"Je connais un homme marié, père de deux enfants, qui a acheté, il y a bien longtemps, un motel de vingt et une chambres près de Denver dans le seul but d’en devenir le voyeur permanent." En matière d’incipit, celui du Motel du voyeur de Gay Talese est un modèle du genre. En matière de sujet d’étude sur les ambiguïtés de ce qu’il est convenu d’appeler en bon français la "narrative non fiction", il ne l’est pas moins. Et le parfum de soufre et de doutes qui l’accompagne depuis sa sortie aux Etats-Unis en est une exemplaire manifestation.
Reprenons toute l’affaire telle que Talese la relate. Un jour de janvier 1980, alors qu’il s’apprête à publier son enquête sur la sexualité des Américains, La femme du voisin (réédité ces jours-ci en Points), Gay Talese reçoit une lettre anonyme d’un homme lui révélant être le propriétaire d’un motel situé à Denver dont la plupart des chambres lui permettent de donner libre cours, et en toute discrétion, à ses penchants voyeuristes. Cet homme, Gerald Foos, Américain modèle, beau mari, bon père de famille, sportif accompli, ancien militaire, va inviter Talese pour faire "la visite du propriétaire". Ainsi que pour lui confier son journal intime dans lequel non seulement il inventorie l’ensemble de ses séances de voyeurisme (se livrant par exemple à une recension maniaque mais assez fascinante des pratiques sexuelles en fonction de l’âge, de la classe sociale ou de la race de ses clients), mais également il confesse les raisons de ce qu’à aucun moment ni Talese (qui ira même jusqu’à se livrer avec lui au voyeurisme) ni lui n’appelleront une perversion.

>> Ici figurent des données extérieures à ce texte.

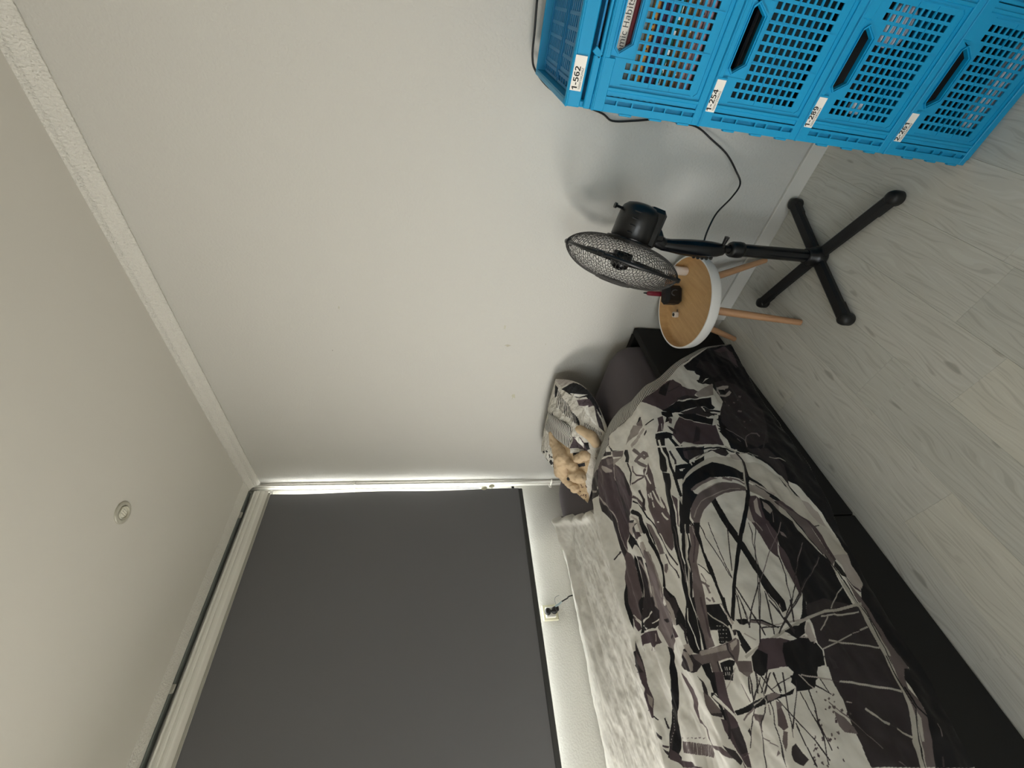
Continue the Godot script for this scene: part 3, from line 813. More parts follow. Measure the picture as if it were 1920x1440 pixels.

Talese se refusant à rien publier sans pouvoir citer de nom, il devra attendre 2013 pour que Foos l’autorise, trente ans après leur première rencontre, à en faire état. Résultat : ce livre, embarrassant et fascinant. Dans sa préface, son éditeur, Adrien Bosc, pose les enjeux moraux, mais aussi politiques et finalement littéraires qui sont les siens. Bien sûr, depuis la publication du livre, des doutes se sont fait jour sur sa totale véracité (le voyeur fait démarrer son journal en 1966 alors qu’il n’a fait l’acquisition de son motel que trois ans plus tard ; Talese semble ignorer, ou préfère taire, que pendant huit ans, dans les années 1980, Foos n’en était plus le propriétaire…). Néanmoins, au-delà de ce "fact checking", la vraie question est celle du voyeurisme, de qui regarde qui, du regard de l’auteur observant le voyeur, de celui du lecteur dont l’ambiguïté en tant que telle n’est pas moins grande. C’est assez vertigineux. Et - osera-t-on l’avouer ? - jouissif. O. M.